US economy grew surprise 1% in Q4

WASHINGTON (AFP) - The US economy grew stronger than expected in the fourth quarter of 2015, but still was sluggish heading into the new year, government data showed Friday.

The Commerce Department said that gross domestic product, the broad measure of output, expanded at a 1 per cent annual rate, faster than its previous estimate of 0.7 per cent.

The upward revision surprised analysts, who had expected a cut to 0.4 per cent amid signs of weakness in the world’s largest economy and a slowdown in the global economy.

Even with the upward revision, fourth-quarter growth marked a sharp deceleration from the 2 per cent expansion in the third quarter and the robust 3.9 per cent pace in the second quarter.

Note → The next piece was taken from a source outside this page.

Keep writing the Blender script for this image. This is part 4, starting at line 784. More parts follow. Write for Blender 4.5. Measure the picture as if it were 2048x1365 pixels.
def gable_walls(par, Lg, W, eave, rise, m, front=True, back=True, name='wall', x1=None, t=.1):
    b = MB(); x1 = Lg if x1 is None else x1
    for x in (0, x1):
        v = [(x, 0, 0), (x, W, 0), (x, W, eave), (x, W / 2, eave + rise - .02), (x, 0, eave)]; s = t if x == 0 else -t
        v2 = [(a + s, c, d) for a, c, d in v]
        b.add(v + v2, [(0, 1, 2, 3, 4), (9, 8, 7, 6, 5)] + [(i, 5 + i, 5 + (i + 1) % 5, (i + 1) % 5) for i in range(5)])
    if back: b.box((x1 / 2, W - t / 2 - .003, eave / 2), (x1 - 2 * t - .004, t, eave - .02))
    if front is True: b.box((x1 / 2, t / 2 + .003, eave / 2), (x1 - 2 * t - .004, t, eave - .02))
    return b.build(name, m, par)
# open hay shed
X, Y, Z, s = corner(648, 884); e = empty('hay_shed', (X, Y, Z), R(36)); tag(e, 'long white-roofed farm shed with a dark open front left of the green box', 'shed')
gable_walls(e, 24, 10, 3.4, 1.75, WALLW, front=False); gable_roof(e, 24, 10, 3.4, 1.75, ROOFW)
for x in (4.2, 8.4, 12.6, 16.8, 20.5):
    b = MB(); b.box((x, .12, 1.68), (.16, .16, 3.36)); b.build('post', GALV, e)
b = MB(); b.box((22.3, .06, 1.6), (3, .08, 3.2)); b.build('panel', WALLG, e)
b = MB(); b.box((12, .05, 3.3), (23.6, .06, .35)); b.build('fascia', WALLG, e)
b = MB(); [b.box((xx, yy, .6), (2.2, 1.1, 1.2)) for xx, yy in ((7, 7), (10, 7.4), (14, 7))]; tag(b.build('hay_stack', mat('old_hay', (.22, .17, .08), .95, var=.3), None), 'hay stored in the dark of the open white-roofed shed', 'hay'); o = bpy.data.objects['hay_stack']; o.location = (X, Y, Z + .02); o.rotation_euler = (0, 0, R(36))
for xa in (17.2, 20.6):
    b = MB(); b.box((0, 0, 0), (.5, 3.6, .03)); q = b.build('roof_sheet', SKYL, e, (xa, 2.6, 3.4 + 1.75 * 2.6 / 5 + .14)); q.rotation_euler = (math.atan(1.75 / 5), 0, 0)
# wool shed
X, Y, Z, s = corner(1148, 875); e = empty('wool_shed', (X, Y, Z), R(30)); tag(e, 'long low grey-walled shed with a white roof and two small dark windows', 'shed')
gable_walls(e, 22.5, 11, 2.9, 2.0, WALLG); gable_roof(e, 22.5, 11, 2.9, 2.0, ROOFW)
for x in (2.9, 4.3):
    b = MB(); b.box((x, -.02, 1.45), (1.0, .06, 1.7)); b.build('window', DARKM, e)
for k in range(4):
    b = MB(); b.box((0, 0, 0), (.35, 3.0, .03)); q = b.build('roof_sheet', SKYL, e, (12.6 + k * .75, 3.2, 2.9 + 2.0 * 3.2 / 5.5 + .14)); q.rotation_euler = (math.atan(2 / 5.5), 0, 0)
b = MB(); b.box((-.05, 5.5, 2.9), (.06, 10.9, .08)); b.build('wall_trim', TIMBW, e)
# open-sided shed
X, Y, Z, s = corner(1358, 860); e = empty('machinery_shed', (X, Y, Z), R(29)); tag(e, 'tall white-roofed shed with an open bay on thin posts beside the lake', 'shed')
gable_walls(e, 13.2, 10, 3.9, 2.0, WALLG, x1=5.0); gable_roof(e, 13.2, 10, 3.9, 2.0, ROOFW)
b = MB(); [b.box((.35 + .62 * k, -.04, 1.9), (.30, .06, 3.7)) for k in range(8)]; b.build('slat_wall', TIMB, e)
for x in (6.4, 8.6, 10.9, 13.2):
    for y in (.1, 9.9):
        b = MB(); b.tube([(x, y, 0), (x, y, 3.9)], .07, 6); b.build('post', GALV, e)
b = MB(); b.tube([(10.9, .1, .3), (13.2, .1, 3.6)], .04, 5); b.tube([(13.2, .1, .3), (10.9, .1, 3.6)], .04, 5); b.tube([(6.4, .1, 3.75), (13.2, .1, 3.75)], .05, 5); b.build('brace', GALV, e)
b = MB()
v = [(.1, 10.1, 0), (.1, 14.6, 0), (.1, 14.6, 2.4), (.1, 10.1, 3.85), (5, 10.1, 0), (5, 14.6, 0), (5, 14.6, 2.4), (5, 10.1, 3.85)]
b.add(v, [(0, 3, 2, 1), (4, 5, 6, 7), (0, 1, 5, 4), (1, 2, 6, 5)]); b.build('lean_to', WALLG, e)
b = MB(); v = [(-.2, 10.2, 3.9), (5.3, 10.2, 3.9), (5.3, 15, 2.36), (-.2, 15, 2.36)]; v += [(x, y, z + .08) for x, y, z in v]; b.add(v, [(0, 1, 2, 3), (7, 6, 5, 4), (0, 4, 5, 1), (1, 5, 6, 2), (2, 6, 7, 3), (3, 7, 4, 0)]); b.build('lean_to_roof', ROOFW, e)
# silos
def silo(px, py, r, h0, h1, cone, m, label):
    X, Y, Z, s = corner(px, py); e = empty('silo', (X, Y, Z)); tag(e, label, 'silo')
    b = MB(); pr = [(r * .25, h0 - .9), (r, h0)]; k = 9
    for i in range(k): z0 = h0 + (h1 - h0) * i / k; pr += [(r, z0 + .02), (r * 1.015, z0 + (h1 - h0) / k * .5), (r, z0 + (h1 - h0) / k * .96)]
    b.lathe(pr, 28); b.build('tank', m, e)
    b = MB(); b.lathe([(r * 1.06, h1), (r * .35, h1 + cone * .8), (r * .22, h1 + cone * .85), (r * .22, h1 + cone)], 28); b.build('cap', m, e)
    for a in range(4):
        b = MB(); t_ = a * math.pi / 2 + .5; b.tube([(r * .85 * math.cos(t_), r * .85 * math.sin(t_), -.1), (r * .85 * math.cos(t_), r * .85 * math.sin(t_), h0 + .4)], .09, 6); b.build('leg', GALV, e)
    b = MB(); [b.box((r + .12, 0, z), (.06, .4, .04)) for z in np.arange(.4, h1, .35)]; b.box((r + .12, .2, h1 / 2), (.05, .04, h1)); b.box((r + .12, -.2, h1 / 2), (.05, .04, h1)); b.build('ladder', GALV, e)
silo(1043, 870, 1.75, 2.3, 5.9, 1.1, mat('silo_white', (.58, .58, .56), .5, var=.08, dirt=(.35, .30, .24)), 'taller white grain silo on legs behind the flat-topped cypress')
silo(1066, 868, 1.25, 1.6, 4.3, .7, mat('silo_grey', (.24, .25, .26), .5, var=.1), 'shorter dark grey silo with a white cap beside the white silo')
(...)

And almost all of the reason for the revision came from an upward revision to inventories, which signals weak demand and were expected to weigh on growth in the first quarter, analysts said.

The department noted stronger inventory investment in the retail trade industries and mining, utilities and construction industries.

“Other things equal, the upward revision to inventories implies weaker growth than currently expected in Q1, because the difference between the level of inventory and where it needs to be – in order to restore prior norms, relative to sales – is bigger than previously believed,” said Ian Shepherdson of Pantheon Macroeconomics.

Consumer spending, which accounts for two thirds of GDP, rose 2 per cent rate in the year-end holiday quarter, not the 2.2 per cent previously estimated, and a marked slowdown from the 3 per cent rise in the third quarter.

Reflecting the global slowdown and the strong dollar that makes US exports more expensive, exports fell 2.7 per cent, more than seen initially.

Jim O’Sullivan, chief US economist at High Frequency Economics, said that overall the report was unlikely to make a significant impact on first-quarter forecasts.

“Data available so far for Q1 suggest a pickup from the 1 per cent overall pace, even if inventories are still a bit of a drag,” O’Sullivan said. “Our Q1 forecast is for a 2.3 per cent pace.”